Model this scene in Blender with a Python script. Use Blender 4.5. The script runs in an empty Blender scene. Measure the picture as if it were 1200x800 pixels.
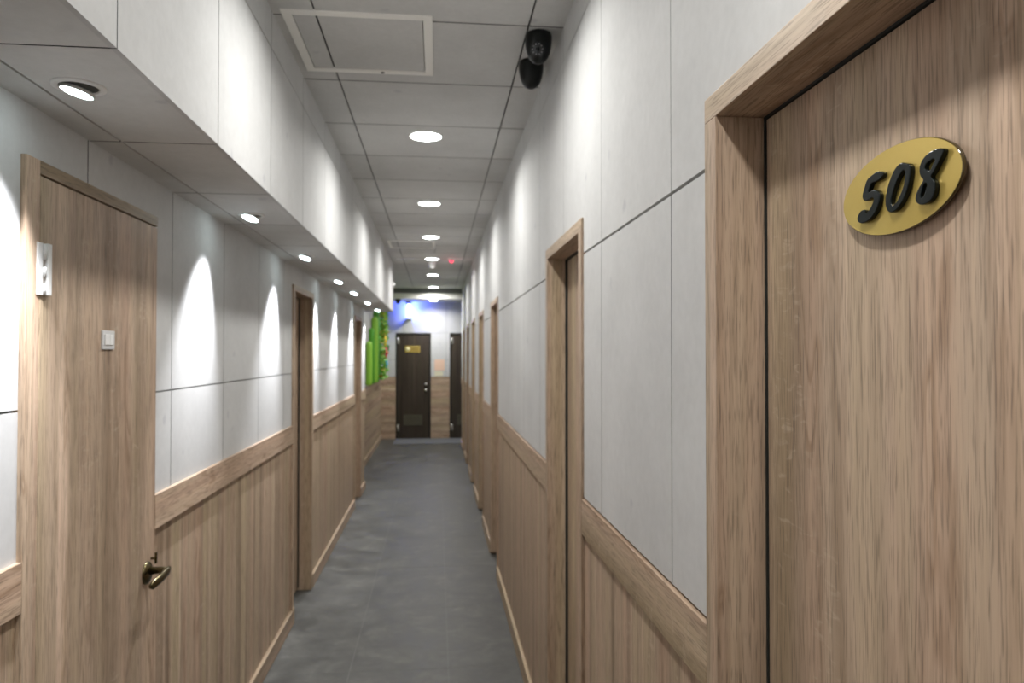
import bpy, bmesh, math, random
from mathutils import Vector, Matrix
random.seed(7)
C = bpy.context.scene.collection
R = math.radians

# ------------------------------------------------------------------ dimensions (metres)
E = 1.65                       # eye height
XL, XR = -0.88, 0.45           # corridor walls
CEIL = E + 1.172
SOF = E + 0.54                 # underside of the boxed soffit
XB = -0.565                    # side face of the boxed soffit
YN = -3.0                      # closed end behind the camera
YE = 14.2                      # far end wall
YC = 9.05                      # left wall steps back here
XREC = -1.06
YBE = 9.55                     # soffit box stops here
YBEAM = 13.2
LOWC = E + 1.0
YRE = 13.32                    # right wall stops here
XV = 1.15
RAILL, RAILR = E - 0.440, E - 0.446
RAILH = 0.107
BASEH = 0.093
GL, GR = E - 0.122, E + 0.309  # horizontal joints
UGL, UGR = E + 1.044, E + 1.052

# ------------------------------------------------------------------ materials
def newmat(name):
    m = bpy.data.materials.new(name); m.use_nodes = True
    nt = m.node_tree
    b = nt.nodes['Principled BSDF']
    return m, nt, b

def plain(name, col, rough=0.5, metal=0.0, **kw):
    m, nt, b = newmat(name)
    b.inputs['Base Color'].default_value = (*col, 1)
    b.inputs['Roughness'].default_value = rough
    b.inputs['Metallic'].default_value = metal
    for k, v in kw.items(): b.inputs[k].default_value = v
    n = nt.nodes.new('ShaderNodeTexNoise'); n.inputs['Scale'].default_value = 60
    mr = nt.nodes.new('ShaderNodeMapRange')
    mr.inputs['To Min'].default_value = max(0, rough - .04); mr.inputs['To Max'].default_value = min(1, rough + .04)
    nt.links.new(n.outputs['Fac'], mr.inputs['Value']); nt.links.new(mr.outputs['Result'], b.inputs['Roughness'])
    return m

def emit(name, col, strength):
    m, nt, b = newmat(name)
    b.inputs['Base Color'].default_value = (*col, 1)
    b.inputs['Emission Color'].default_value = (*col, 1)
    b.inputs['Emission Strength'].default_value = strength
    return m

def ramp(nt, stops, interp='LINEAR'):
    r = nt.nodes.new('ShaderNodeValToRGB'); r.color_ramp.interpolation = interp
    el = r.color_ramp.elements
    while len(el) > 1: el.remove(el[-1])
    el[0].position = stops[0][0]; el[0].color = (*stops[0][1], 1)
    for p, c in stops[1:]:
        e = el.new(p); e.color = (*c, 1)
    return r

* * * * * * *

● Task
With the pictures left out, restate word for word every line of the data above, from the first down to the line that contains "return m, nt, b".

● Finished task
Model this scene in Blender with a Python script. Use Blender 4.5. The script runs in an empty Blender scene. Measure the picture as if it were 1200x800 pixels.
import bpy, bmesh, math, random
from mathutils import Vector, Matrix
random.seed(7)
C = bpy.context.scene.collection
R = math.radians

# ------------------------------------------------------------------ dimensions (metres)
E = 1.65                       # eye height
XL, XR = -0.88, 0.45           # corridor walls
CEIL = E + 1.172
SOF = E + 0.54                 # underside of the boxed soffit
XB = -0.565                    # side face of the boxed soffit
YN = -3.0                      # closed end behind the camera
YE = 14.2                      # far end wall
YC = 9.05                      # left wall steps back here
XREC = -1.06
YBE = 9.55                     # soffit box stops here
YBEAM = 13.2
LOWC = E + 1.0
YRE = 13.32                    # right wall stops here
XV = 1.15
RAILL, RAILR = E - 0.440, E - 0.446
RAILH = 0.107
BASEH = 0.093
GL, GR = E - 0.122, E + 0.309  # horizontal joints
UGL, UGR = E + 1.044, E + 1.052

# ------------------------------------------------------------------ materials
def newmat(name):
    m = bpy.data.materials.new(name); m.use_nodes = True
    nt = m.node_tree
    b = nt.nodes['Principled BSDF']
    return m, nt, b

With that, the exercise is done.